To address this potential shortcoming, we’ve considered assigning a pair of designers to two projects, instead of one designer to each project. Ignoring the practical (i.e. scheduling) difficulties of this approach, in theory it gives each project the same capacity from designers, while supporting the possibility of designer-designer pairing. On the other hand, it might actually work against our goal of team responsibility and minimization of firm boundaries between designers and developers across the broad spectrum of design activities. Seems bad.

One aspect I know our approach makes difficult is designer-designer mentoring. While there is a great deal that developers and designers can teach each other, and a junior designer mentored by a senior developer can pay huge dividends, I suspect young designers would also benefit in specific ways from working closely with senior designers.
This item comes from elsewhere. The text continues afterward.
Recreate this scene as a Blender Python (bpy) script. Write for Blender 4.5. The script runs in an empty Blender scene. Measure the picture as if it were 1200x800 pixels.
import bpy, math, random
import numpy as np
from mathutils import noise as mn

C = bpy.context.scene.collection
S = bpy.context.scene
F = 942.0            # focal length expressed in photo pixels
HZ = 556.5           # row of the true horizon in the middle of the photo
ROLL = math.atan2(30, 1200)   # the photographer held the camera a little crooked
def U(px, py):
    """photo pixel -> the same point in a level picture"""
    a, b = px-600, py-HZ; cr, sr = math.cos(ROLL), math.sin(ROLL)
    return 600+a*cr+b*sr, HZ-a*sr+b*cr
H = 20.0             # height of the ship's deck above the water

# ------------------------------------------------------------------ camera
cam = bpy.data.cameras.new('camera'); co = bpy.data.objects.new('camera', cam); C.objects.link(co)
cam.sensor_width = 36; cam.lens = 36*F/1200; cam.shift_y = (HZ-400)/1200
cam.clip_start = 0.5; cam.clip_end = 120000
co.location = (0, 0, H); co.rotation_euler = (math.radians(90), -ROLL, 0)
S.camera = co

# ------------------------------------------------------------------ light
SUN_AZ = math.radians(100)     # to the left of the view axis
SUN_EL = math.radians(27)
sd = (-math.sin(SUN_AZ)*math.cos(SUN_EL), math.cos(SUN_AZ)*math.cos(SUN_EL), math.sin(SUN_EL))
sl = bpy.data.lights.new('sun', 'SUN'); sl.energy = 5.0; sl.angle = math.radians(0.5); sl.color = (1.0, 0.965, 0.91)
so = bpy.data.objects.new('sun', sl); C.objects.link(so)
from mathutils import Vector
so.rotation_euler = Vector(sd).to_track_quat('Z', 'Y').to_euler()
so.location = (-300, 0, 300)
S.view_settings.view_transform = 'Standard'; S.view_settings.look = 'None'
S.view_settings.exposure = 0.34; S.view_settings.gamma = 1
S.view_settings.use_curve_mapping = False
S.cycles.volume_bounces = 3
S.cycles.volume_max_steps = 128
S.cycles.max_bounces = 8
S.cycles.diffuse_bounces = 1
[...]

To that end I’ve suggested that our designers get together for one to two hours a week outside their projects (but inside the work week) to compare notes, review and critique each other’s work, talk tools and process, and generally rub brains. It’s not the same as pair design, but it’s proving to be a successful experiment so far. And I hope that it might make it easier through stronger, closer relationships for our designers to interrupt each other and spontaneously pair on tough problems.

When I look back on the last four years I’m simultaneously amazed at how far we’ve come and frustrated that we haven’t figured it all out yet. Life was simpler before we started down this path. Scheduling was easier. We all got the same jokes and flexed our muscles in the same way. We gave a shit about fewer things. Sigh. On the other hand, I’ll pick an interesting problem over the status quo any day. And I can’t wait to see what we’re doing four years from now.